Essere primi e non vincere

CI SONO alcune buone ragioni che faranno da deterrente alla tentazione di andare alle elezioni anticipate, in teoria unica soluzione in un paese che ha i numeri perfetti per essere ingovernabile. La prima ragione rimanda al movimento dei grillini, che avrebbe tutti i motivi per tornare alle urne, forte dell’esperienza tutta umana e ancor più […]

CI SONO alcune buone ragioni che faranno da deterrente alla tentazione di andare alle elezioni anticipate, in teoria unica soluzione in un paese che ha i numeri perfetti per essere ingovernabile. La prima ragione rimanda al movimento dei grillini, che avrebbe tutti i motivi per tornare alle urne, forte dell’esperienza tutta umana e ancor più tutta italica per la quale nessuno riceve tanti soccorsi quanto chi vince. Le elezioni anticipate insomma renderebbero stracarico il già carico carro del vincitore Grillo. Ricordate che cosa accadde a Berlusconi nelle elezioni europee che si tennero tre mesi dopo la grande vittoria del marzo ’94? Lo votarono anche i gatti. Per la proprietà transitiva le elezioni anticipate vengono considerate ipotesi da scongiurare sia dal Pd che dal Pdl, perché nessuno dei due vedrebbe crescere in modo significativo il proprio serbatoio voti.
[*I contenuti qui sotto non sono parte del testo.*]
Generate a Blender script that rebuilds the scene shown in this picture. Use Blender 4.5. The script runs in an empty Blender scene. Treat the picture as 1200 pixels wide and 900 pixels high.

PROBABILMENTE Berlusconi potrebbe raggranellare qualche voto in più, sulla spinta della sua rimonta e non accadrebbe altrettanto a Bersani che ha vinto male e con affanno. Timore niente affatto infondato visto che non sono pochi gli amici di Renzi con il dente avvelenato. Non resta che sperare che un governo lo facciano ma non è detto ci riescano.

Il 1° novembre del 2011, ovvero negli ultimi giorni del governo Berlusconi, la borsa crollò del 6,8, ieri dopo quasi un anno e mezzo di ripresa ha fatto un tonfo paragonabile a quel precedente ed è precipitata a quasi meno 5. Se non è un segnale di allarme che mandano i mercati preoccupati dall’ instabilità conseguente al voto che cos’è? Un segnale così dovrebbe essere rapidamente raccolto e invece abbiamo assistito ad una reazione di Bersani, che ci è parsa impacciata e vaga. Chiusa la leggera campagna elettorale del giaguaro da smacchiare, il leader del Pd ha risfoderato un politichese che più polveroso non poteva essere, parlando di un non meglio precisato governo, che sarebbe disposto a dar vita, nel caso in cui il Capo dello Stato gli affidasse l’incarico di formarlo, ma senza precisare di che tipo e a che pro. Al contrario si è dilungato nelle definizioni chiamandolo governo combattente, di cambiamento, di corresponsabilità ma senza dire da chi dovrebbe essere formato, a chi dovrebbe essere precluso, con quali uomini formarlo, e magari con quali nomi e cognomi, su che programma. Ha indicato genericamente riforme delle istituzioni, dei partiti, in difesa del ceto popolare e del lavoro. Ha accennato a Grillo ma con cautela, non ha accennato a Berlusconi ma non lo ha escluso e di Monti non v’è traccia. Un balletto di parole molto generiche e ben diverse da quelle reclamate da un elettorato in rivolta, che pretende nettezza di comportamenti e di linguaggio, possibilmente nuovo. Troppa ambiguità, a cominciare dal giudizio di essere arrivato primo senza aver vinto. Che vuol dire? Sembra di essere tornati ai tempi delle convergenze parallele. Divampa un incendio in casa e i signori sono momentaneamente impegnati in un’accurata scelta dell’acqua minerale da usare per spegnerlo.